MP backs drive to trip up lap dancers
Jul 7 2008 by Neil Mckay, The Journal
A FORMER Government Chief Whip has joined a North East Labour colleague in calling for stronger legislation to allow local authorities to ban unwanted lap dancing clubs.
Derwentside District Council’s licensing committee granted an application for Red Velvet to open as a lap-dancing club above a chip shop in Consett, County Durham, in January last year, despite objections from over 2,000 locals.
Now Hilary Armstrong, MP for North West Durham, has written to the chief executives of Wear Valley and Derwentside District Council asking for their support for potential new legislation which would give greater powers to local authorities to turn down applications for lap dancing clubs.

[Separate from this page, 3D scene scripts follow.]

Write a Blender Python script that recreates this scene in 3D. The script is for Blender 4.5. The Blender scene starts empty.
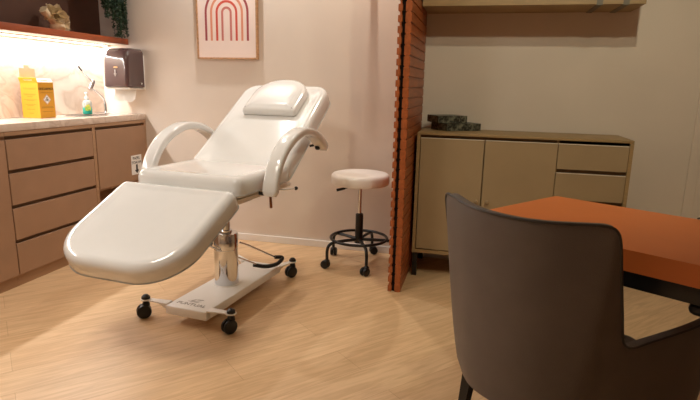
import bpy, bmesh, math, random
from mathutils import Vector, Matrix, Quaternion
PI = math.pi
random.seed(7)
SC = bpy.context.scene
COL = SC.collection

# ------------------------------------------------------------ camera
CAMH = 1.2
YAW, PITCH, ROLL, FPX = 0.237071, 0.210099, 0.022522, 536.07
fw = Vector((-math.sin(YAW)*math.cos(PITCH), math.cos(YAW)*math.cos(PITCH), -math.sin(PITCH)))
r0 = Vector((math.cos(YAW), math.sin(YAW), 0)); u0 = r0.cross(fw)
rt = r0*math.cos(ROLL) + u0*math.sin(ROLL); up = u0*math.cos(ROLL) - r0*math.sin(ROLL)
cam_d = bpy.data.cameras.new('camera'); cam = bpy.data.objects.new('camera', cam_d); COL.objects.link(cam)
cam_d.sensor_width = 36; cam_d.lens = FPX/700*36; cam_d.clip_start = 0.02
M = Matrix((rt, up, -fw)).transposed().to_4x4(); M.translation = (0, 0, CAMH)
cam.matrix_world = M
SC.camera = cam

# ------------------------------------------------------------ colour management, world, lights
SC.view_settings.view_transform = 'Standard'; SC.view_settings.look = 'None'
SC.view_settings.gamma = 1; SC.view_settings.use_curve_mapping = False
SC.view_settings.exposure = 0.12
W = bpy.data.worlds.new('world'); SC.world = W; W.use_nodes = True
W.node_tree.nodes['Background'].inputs[0].default_value = (1.0, 0.86, 0.7, 1)
W.node_tree.nodes['Background'].inputs[1].default_value = 0.15

def spot(name, loc, target, power, color, angle=110, blend=0.6, size=0.05):
    d = bpy.data.lights.new(name, 'SPOT'); d.energy = power; d.color = color
    d.spot_size = math.radians(angle); d.spot_blend = blend; d.shadow_soft_size = size
    o = bpy.data.objects.new(name, d); COL.objects.link(o); o.location = loc
    o.rotation_euler = (Vector(target)-Vector(loc)).to_track_quat('-Z', 'Y').to_euler()
    return o
def area(name, loc, target, power, color, sx, sy):
    d = bpy.data.lights.new(name, 'AREA'); d.energy = power; d.color = color
    d.shape = 'RECTANGLE'; d.size = sx; d.size_y = sy
    o = bpy.data.objects.new(name, d); COL.objects.link(o); o.location = loc
    o.rotation_euler = (Vector(target)-Vector(loc)).to_track_quat('-Z', 'Y').to_euler()
    return o
WARM = (1.0, 0.93, 0.82); WARM2 = (1.0, 0.97, 0.73)
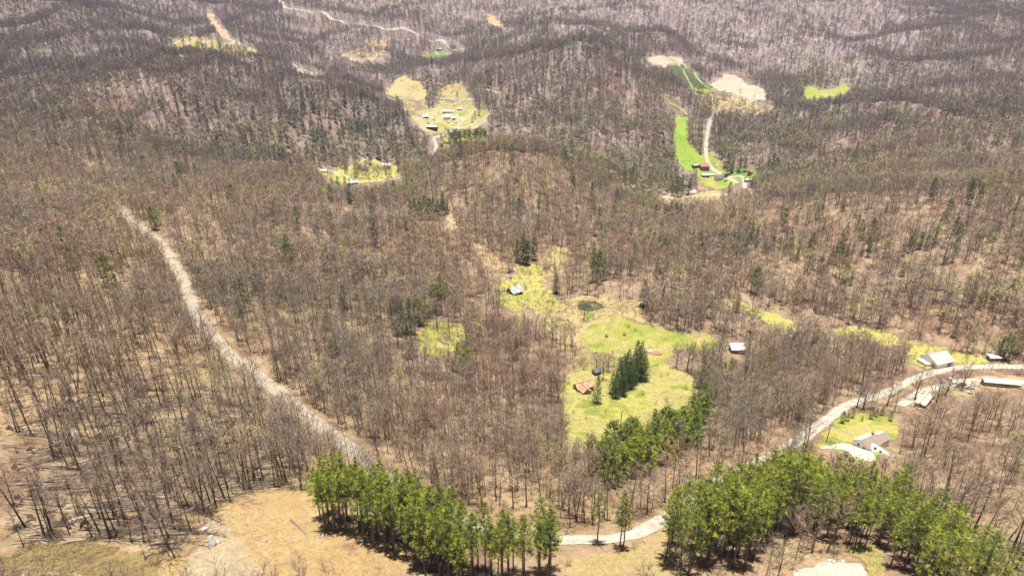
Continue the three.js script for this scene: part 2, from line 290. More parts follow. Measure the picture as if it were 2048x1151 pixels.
// a sheet of other ground laid on the land inside an outline; its edge wanders
function patch(name, label, key, colour, mat, o = {}) {
  const poly = CLEAR[key] || key, w = poly.map(([x, y]) => { const p = ground(x, Math.min(y, 1300)); return [p.x, p.z]; });
  const [x0, z0, x1, z1] = box2(w), D = Math.hypot((x0 + x1) / 2, (z0 + z1) / 2, 200), cell = o.cell || Math.max(.55, D / 520), wob = o.wob ?? Math.max(1.6, D / 170), lift = o.lift ?? .06 + D * .00022;
  const nx = Math.ceil((x1 - x0 + 8) / cell), nz = Math.ceil((z1 - z0 + 8) / cell), id = new Int32Array((nx + 1) * (nz + 1)).fill(-1), P = [], C = [], U = [], I = [];
  const vert = (i, j) => { const k = j * (nx + 1) + i; if (id[k] < 0) { const x = x0 - 4 + i * cell, z = z0 - 4 + j * cell; id[k] = P.length / 3; P.push(x, H(x, z) + lift, z); C.push(...colour(x, z)); U.push(x / (o.tile || 11), z / (o.tile || 11)); } return id[k]; };
  for (let j = 0; j < nz; j++) for (let i = 0; i < nx; i++) {
    const x = x0 - 4 + (i + .5) * cell, z = z0 - 4 + (j + .5) * cell, s = wob * 2.4;
    if (!inside(w, x + (fbm(x / s + 11, z / s) - .5) * wob * 3, z + (fbm(x / s, z / s + 33) - .5) * wob * 3)) continue;
    const a = vert(i, j), b = vert(i + 1, j), c = vert(i + 1, j + 1), d = vert(i, j + 1); I.push(a, d, b, b, d, c);
  }
  const g = new THREE.BufferGeometry(); g.setAttribute('position', new THREE.Float32BufferAttribute(P, 3)); g.setAttribute('color', new THREE.Float32BufferAttribute(C, 3)); g.setAttribute('uv', new THREE.Float32BufferAttribute(U, 2)); g.setIndex(I); g.computeVertexNormals();
  const m = part(numbered(name), g, mat, scene);
  return tag(m, label, o.category || name.replace(/_/g, ' '), null, 'structure');
}
const blend = (list, s, seed = 0) => (x, z) => { const a = fbm(x / s + seed, z / s - seed), b = fbm(x / (s * .27) + seed * 2, z / (s * .27)), t = clamp(((a * .65 + b * .35) - .28) / .44) * (list.length - 1), i = Math.min(list.length - 2, Math.floor(t)); return mix3(list[i], list[i + 1], smooth(.15, .85, t - i)); };
const G = { lime: [.38, .41, .06], grass: [.24, .33, .05], deep: [.15, .25, .055], straw: [.55, .46, .19], sun: [.54, .50, .135], tan: [.55, .40, .21], sand: [.58, .47, .31], dirt: [.56, .39, .195], rust: [.36, .22, .12], pale: [.60, .53, .42], brush: [.33, .25, .13] };
patch('bare_clearing', 'sunlit tan clearing of dry grass and dirt left of the foreground pine row', 'dirt', blend([G.rust, G.dirt, [.58, .40, .18], [.62, .46, .22], G.dirt], 9, 3), litterMat, { tile: 9 });
patch('roadside_grass', 'dry yellow grass verge above the curved road in the lower left corner', 'verge', blend([[.22, .15, .085], [.33, .23, .11], [.42, .31, .12], [.25, .18, .09]], 6, 5), litterMat, { tile: 7 });
patch('dirt_track', 'pale worn track winding down the tan clearing', [[352, 1180], [372, 1125], [400, 1090], [438, 1062], [432, 1030], [446, 1020], [466, 1028], [470, 1060], [500, 1090], [540, 1130], [560, 1180]], blend([[.62, .47, .26], G.sand, [.72, .60, .40]], 5, 8), litterMat, { lift: .16, wob: 3, tile: 9 });
patch('meadow', 'curved yellow green lower meadow framed by bushy pines', 'lower', blend([[.27, .32, .07], G.lime, G.sun, G.straw, [.42, .37, .13], G.sun, [.36, .33, .10]], 12, 1), grassMat);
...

Because no objections were received from police, child protection agencies, fire authorities, environmental or planning agencies, the Derwentside committee was powerless to reject the application by 22-year-old entrepreneur Sudkev (Sonny) Gill to open the club.
Critics say it is the Government’s own rules that made it impossible to reject the application.
Yet people in Durham, just 13 miles away, successfully fought an application to open a similar club in North Road.
Ms Armstrong said: “Currently, lap dancing clubs are licensed in the same way as bars and restaurants when they are obviously very different in nature. I believe that lap dancing clubs should be placed under the category of ‘sex encounter establishments’ for licensing purposes – this will enable inappropriate applications to be refused.
“I am pleased that the Government has listened to calls from concerned residents and MPs and is currently in the process of consulting local councils for their opinions.”
The UK’s first lap dance club opened in 1995 – and critics say the licensing regime has enabled the numbers of clubs to rise to at least 300.
Durham MP Roberta Blackman-Woods, who backed the fight against the North Road plan, said while it is not impossible for councils to turn down such plans, it is too difficult. She outlined her concerns in Parliament during the introduction of her Sex Encounter Establishments (Licensing) Bill.
She said: “I realised the Government could either go on, trying to convince local authorities that they did have sufficient powers to turn down lap dancing clubs – or simply amend the legislation and make it easier for them to be refused when they are inappropriate.”